Slayer - Reign in Blood
Review: At some point in the career of every metal band, the temptation to create an epic album emerges, and Slayer fulfill one vision of it with this short and intense blast which defined the songwriting style for the coming generation of death metal. Framed between two epic songs with melodic underpinnings, the bulk of this album are ripping speed anthems which make use of the tremolo strum to create phrasal riffs, eschewing the muted strum rhythm-riding riffs popularized by speed metal at the time.
Instead of gaining power from rhythmic expectation, this album gains strength from riding its texture in a continuous blur where change comes from the phrases themselves, making each like a sigil a leitmotif in its own right which appears as the song narrates a change in thought from the perspective of the listener as a participant in events unconcerned with that listener's survival. As a result, this album has the feel of a travelogue through hell, in which successive horrors and denunciations of false innate value cartwheel past in a deepening mood of horror, aggression and reverence.
With the liberation of song structure that comes from entirely riff-based music, Slayer approach Ornette Coleman's free jazz ideal that "the pattern for a tune, for instance, will be forgotten and the tune itself will be the pattern" but do so not through randomness but intensely structured, ritualistically planned songs that encode themselves in noise but distill down to a clarity of change in experience expressed like poetry as an ironic reversal evolving into a higher context which places their initial state in a new and restorative light. Songs are journeys from the most elemental of riffs through a sequence of motives commenting on those riffs, through the changing phrase shape changing the context which gives them meaning, and in doing so altering the meaning of the song.
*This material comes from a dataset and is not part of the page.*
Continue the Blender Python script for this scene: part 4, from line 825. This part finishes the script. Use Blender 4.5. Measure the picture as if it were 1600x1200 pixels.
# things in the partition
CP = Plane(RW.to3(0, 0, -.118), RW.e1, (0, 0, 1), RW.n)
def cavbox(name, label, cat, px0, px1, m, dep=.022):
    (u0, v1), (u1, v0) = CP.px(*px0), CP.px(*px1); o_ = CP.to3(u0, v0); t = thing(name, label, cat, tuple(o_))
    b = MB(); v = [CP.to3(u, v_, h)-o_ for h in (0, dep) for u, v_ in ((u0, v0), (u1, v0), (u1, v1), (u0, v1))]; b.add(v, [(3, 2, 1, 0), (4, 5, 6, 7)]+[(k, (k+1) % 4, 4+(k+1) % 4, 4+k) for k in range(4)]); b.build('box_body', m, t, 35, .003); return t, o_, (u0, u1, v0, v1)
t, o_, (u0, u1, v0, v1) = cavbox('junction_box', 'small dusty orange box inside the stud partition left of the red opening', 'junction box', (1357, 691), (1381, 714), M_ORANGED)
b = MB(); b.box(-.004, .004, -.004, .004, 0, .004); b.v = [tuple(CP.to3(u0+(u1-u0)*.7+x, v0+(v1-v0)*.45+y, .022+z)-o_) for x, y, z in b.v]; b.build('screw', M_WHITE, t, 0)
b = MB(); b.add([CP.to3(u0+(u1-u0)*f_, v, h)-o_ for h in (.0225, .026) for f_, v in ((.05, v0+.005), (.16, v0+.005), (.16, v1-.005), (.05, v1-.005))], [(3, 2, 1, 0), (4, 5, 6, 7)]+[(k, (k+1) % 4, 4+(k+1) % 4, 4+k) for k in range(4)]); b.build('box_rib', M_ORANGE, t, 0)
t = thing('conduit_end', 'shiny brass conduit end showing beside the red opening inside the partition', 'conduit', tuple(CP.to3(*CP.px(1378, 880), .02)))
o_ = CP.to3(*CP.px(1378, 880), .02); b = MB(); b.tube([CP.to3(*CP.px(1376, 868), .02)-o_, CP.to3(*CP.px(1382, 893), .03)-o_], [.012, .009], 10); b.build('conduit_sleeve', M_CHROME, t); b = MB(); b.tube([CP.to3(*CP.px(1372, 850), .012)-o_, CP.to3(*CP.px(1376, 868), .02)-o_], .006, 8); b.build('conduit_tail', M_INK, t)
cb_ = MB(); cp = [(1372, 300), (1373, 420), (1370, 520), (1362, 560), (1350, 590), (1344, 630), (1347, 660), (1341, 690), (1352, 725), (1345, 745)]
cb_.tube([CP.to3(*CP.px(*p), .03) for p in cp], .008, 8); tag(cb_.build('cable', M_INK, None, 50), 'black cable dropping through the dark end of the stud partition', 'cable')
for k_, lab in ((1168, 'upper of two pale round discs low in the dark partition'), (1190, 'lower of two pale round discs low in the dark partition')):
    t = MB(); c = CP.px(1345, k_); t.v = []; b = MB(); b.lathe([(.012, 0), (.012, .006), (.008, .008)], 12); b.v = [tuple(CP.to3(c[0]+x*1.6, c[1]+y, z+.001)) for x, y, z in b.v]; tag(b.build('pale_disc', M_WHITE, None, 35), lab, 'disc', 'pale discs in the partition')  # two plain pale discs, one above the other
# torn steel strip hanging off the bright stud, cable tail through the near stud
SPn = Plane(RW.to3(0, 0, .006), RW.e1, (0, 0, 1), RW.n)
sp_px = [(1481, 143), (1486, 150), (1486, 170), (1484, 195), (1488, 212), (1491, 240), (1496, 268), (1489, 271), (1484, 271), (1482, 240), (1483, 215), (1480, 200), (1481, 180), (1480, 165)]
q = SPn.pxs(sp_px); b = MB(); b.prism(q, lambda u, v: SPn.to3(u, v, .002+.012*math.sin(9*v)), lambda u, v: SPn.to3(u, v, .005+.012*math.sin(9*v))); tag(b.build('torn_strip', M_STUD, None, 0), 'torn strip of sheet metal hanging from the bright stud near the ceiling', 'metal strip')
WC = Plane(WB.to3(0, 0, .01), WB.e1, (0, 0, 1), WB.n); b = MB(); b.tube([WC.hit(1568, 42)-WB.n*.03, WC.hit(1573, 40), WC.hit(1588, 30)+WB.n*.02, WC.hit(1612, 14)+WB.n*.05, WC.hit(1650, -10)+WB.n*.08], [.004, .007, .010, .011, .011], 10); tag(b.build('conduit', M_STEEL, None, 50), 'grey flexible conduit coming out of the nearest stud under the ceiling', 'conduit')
As with earlier Slayer work, the frenetic lead guitars that sound like bats unleashed over a twilight horizon are there, and vocalist Tom Araya hounds us with his most terrifying scream, all to the expert cadences of drummer Dave Lombardo, but these elements are intensified by their careful placement in these thoughtful but effortless songs. Emblematic of the album in both music and nihilism is the first track, "Angel of Death," which without judgment reveals the horror in history -- and revels in how intense the possibilities it suggests are, completely reversing conventional morality as easily as this band have reversed heavy metal and pointed it like an arrow toward the heavens.